32. The power supply circuit of claim 30, wherein the automatic gain control circuit includes:

a voltage-to-current converter circuit for converting an input voltage to a regulation current;

a current-to-voltage converter circuit, which is coupled to the voltage-to-current converter circuit, for converting the regulation current to a regulation voltage;

a low-pass filter circuit, which is coupled to the current-to-voltage converter circuit, for obtaining a low frequency signal from the regulation voltage; and

a comparison circuit, which is coupled to the low-pass filter circuit, for generating a control signal according to the low frequency signal and a reference voltage to control a parameter in the voltage-to-current converter circuit, such that the regulation voltage maintains at a substantially same amplitude or average value under different input voltages of different specifications, wherein the regulation signal is the regulation voltage or a signal derived from the regulation voltage.
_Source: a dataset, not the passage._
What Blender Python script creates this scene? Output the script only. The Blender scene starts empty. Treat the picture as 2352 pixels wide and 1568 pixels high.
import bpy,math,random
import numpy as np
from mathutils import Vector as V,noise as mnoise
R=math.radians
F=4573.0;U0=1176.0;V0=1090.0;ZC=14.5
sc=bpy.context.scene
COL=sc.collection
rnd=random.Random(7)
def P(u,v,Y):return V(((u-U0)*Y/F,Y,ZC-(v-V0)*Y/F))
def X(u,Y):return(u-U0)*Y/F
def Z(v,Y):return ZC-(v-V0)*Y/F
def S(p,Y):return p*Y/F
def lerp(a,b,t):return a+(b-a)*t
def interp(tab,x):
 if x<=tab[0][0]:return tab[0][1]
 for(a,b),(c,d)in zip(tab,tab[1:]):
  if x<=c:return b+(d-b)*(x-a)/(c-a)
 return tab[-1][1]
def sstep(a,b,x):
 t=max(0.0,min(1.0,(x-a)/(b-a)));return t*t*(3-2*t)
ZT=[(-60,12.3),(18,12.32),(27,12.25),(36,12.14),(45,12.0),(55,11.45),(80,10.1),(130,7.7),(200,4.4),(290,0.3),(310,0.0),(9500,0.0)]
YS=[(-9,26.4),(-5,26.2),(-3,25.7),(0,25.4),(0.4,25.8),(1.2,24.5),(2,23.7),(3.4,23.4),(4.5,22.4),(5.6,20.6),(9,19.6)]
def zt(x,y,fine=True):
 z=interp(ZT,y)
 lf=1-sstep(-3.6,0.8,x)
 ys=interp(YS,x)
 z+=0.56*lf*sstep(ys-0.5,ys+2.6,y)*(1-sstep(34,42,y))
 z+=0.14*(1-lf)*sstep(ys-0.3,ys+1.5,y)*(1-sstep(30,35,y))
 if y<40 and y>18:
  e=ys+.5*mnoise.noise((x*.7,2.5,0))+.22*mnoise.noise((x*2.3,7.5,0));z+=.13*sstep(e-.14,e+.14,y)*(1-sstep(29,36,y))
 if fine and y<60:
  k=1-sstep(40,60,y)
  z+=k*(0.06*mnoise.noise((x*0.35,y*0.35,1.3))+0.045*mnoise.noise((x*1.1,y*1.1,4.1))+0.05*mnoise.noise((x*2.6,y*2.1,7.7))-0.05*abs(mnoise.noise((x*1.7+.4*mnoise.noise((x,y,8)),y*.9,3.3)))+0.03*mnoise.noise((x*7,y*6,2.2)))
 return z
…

33. The power supply circuit of claim 30, wherein the automatic gain control circuit includes:

a voltage-to-current converter circuit for converting an input voltage to a regulation current;

a current-to-voltage converter circuit, which is coupled to the voltage-to-current converter circuit, for converting the regulation current to a regulation voltage;

a low-pass filter circuit, which is coupled to the current-to-voltage converter circuit, for obtaining a low frequency signal from the regulation voltage; and

a comparison circuit, which is coupled to the low-pass filter circuit, for generating a control signal according to the low frequency signal and a reference voltage to control a parameter in the current-to-voltage converter circuit, such that the regulation voltage maintains at a substantially same amplitude or average value under different input voltages of different specifications, wherein the regulation signal is the regulation voltage or a signal derived from the regulation voltage.

34. The power supply circuit of claim 32, wherein the comparison circuit is a differential amplifier circuit.

35. The power supply circuit of claim 33, wherein the comparison circuit is a differential amplifier circuit.